Sec 195 – TDS Applicability for NRI

Introduction-

Section 195 of the Income Tax Act, 1961, deals with the Tax Deducted at Source (TDS) on payments made to non-residents. It requires that any person (including a business or individual) making payments to non-residents for services, royalties, technical fees, or any other kind of income that is taxable in India must deduct TDS at the prescribed rate.

Who are Non-residents?

Non-residents are individuals, companies, or other entities that do not meet the criteria to be classified as residents under Indian tax law (as defined in Section 6).
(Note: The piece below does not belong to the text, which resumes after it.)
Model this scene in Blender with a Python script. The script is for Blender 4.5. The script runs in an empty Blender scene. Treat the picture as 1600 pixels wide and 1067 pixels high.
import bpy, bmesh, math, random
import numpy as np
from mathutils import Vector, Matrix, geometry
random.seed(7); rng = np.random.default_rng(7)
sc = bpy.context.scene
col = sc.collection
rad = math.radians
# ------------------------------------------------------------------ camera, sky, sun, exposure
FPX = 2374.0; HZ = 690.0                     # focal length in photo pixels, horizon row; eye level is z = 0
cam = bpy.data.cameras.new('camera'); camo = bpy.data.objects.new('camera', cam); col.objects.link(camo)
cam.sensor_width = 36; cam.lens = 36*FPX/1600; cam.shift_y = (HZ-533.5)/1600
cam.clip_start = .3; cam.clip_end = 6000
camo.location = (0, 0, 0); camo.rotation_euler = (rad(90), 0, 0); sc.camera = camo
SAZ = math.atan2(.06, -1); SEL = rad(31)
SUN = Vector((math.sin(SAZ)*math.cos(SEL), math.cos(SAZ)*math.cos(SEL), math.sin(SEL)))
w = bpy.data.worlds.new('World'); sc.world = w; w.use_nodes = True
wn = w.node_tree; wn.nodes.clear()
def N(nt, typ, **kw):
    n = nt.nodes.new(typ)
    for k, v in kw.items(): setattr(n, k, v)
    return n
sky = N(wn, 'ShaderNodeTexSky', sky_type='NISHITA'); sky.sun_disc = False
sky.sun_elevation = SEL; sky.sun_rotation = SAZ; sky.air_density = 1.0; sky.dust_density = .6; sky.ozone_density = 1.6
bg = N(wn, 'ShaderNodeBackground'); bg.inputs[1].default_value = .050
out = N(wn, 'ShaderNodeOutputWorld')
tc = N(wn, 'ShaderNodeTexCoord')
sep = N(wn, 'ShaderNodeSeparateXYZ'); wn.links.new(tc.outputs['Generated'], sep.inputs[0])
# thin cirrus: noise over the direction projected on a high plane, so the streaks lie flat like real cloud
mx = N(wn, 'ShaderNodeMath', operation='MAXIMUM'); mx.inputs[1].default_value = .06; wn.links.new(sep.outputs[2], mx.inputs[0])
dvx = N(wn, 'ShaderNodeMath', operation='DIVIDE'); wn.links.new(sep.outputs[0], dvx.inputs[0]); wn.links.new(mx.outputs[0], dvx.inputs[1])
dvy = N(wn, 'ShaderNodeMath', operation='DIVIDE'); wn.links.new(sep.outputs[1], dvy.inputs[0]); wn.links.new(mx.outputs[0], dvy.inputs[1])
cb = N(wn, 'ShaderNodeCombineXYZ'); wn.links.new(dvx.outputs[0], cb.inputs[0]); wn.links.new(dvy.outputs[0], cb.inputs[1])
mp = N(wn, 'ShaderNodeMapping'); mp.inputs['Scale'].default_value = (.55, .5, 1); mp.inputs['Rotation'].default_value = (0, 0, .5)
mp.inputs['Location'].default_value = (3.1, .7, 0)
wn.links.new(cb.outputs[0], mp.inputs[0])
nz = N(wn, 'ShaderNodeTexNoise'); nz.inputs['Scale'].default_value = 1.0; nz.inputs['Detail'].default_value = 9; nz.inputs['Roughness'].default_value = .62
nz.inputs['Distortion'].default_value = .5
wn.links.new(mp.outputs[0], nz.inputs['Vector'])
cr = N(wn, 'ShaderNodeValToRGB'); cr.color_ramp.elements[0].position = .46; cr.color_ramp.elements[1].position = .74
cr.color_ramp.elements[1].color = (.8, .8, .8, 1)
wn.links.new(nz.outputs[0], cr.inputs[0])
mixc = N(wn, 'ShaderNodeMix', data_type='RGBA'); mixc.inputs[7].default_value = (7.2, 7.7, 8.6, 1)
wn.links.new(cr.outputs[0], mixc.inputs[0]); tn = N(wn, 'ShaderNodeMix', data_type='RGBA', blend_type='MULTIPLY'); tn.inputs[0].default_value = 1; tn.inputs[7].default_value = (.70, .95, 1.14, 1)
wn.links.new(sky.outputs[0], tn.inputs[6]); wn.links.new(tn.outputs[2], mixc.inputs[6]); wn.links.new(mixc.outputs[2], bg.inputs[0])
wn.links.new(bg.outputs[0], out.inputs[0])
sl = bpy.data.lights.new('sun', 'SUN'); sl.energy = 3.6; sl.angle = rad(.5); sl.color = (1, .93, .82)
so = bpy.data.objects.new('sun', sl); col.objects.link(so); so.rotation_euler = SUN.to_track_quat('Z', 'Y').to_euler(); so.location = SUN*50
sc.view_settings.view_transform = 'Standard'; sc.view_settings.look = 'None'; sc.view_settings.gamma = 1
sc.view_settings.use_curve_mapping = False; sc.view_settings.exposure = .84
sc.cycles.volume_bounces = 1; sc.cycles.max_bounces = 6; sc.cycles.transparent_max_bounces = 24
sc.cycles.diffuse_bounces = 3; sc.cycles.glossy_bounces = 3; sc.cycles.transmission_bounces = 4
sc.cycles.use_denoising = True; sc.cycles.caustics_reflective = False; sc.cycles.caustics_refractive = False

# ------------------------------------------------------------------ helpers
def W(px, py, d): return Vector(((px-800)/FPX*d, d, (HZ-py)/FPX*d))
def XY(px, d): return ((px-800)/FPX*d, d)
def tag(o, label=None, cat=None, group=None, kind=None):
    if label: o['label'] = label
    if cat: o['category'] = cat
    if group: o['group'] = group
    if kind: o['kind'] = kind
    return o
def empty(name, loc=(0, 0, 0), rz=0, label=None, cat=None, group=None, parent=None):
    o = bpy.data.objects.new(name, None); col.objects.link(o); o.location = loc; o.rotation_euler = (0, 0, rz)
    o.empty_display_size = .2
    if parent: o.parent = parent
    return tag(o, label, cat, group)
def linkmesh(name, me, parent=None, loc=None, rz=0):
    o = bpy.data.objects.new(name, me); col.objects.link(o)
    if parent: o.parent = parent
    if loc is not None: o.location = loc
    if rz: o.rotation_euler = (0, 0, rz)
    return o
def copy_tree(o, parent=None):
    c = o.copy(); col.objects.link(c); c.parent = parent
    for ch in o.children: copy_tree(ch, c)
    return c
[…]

The person or entity must not have a place of residence or place of business in India, and their income may be subject to tax withholding (TDS) under Section 195 if it is taxable in India.

Applicability-

There is no minimum payment threshold for deducting TDS on payments to non-residents. This means that TDS should be deducted regardless of the amount being paid, whether it’s small or large, as long as the payment is of a nature that is taxable in India.

Key Points:

  • No Minimum Limit: The obligation to deduct TDS applies to any payment made to a non-resident, whether it’s for interest, royalties, technical fees, or other taxable income in India.
  • Full Deduction Requirement: Even if the payment amount is small, the person making the payment must deduct tax at the applicable rate under Section 195.

Applicable rates to deduct TDS-

The rate of TDS depends on the type of income being paid and whether the country of the non-resident has a Double Taxation Avoidance Agreement (DTAA) with India.

Here are the general TDS rates under Section 195 for common types of payments to non-residents:

  1. Interest Payments (Section 195)
  • Interest other than on Government securities: 20% (plus applicable surcharge and cess).
  • Interest on Government securities: 20% (plus applicable surcharge and cess).
  • Interest paid to non-resident Indians (NRI) under specific provisions: It may be subject to 10% (if applicable under DTAA) or the standard rate of 20%.
  1. Royalties and Technical Fees
  • Royalties (including for the use of patents, trademarks, or copyrights): 10% (plus surcharge and cess).
  • Fees for Technical Services (including professional services): 10% (plus surcharge and cess).

 Payments for Dividends

  • Dividends paid to a non-resident: 20% (plus applicable surcharge and cess). If the dividend is subject to a tax treaty, the rate may be lower based on the provisions of the applicable DTAA.
  1. Payments for Rent (Use of Immovable Property)
  • Rent paid to a non-resident for the use of immovable property: 30% (plus surcharge and cess).
  1. Payments for Sale of Property
  • Capital Gains Tax: The rate depends on the nature of the property and whether it’s short-term or long-term capital gains. Generally:
    • Short-term capital gains on the sale of shares (listed) or property: 15% (plus surcharge and cess).
    • Long-term capital gains on the sale of shares (listed) or property: 10% (plus surcharge and cess), subject to specific exemptions and conditions.
  1. Payments for Other Types of Income
  • For other types of income like management fees, consulting fees, or commission paid to non-residents, the TDS rate is typically 20% (plus surcharge and cess), unless a DTAA provides a reduced rate.

Conclusion

  • The TDS rate under Section 195 can vary depending on the type of payment, the specific provisions of the Income Tax Act, and the existence of a DTAA. It’s important to check the applicable tax treaty (if any) to ensure the correct rate is applied.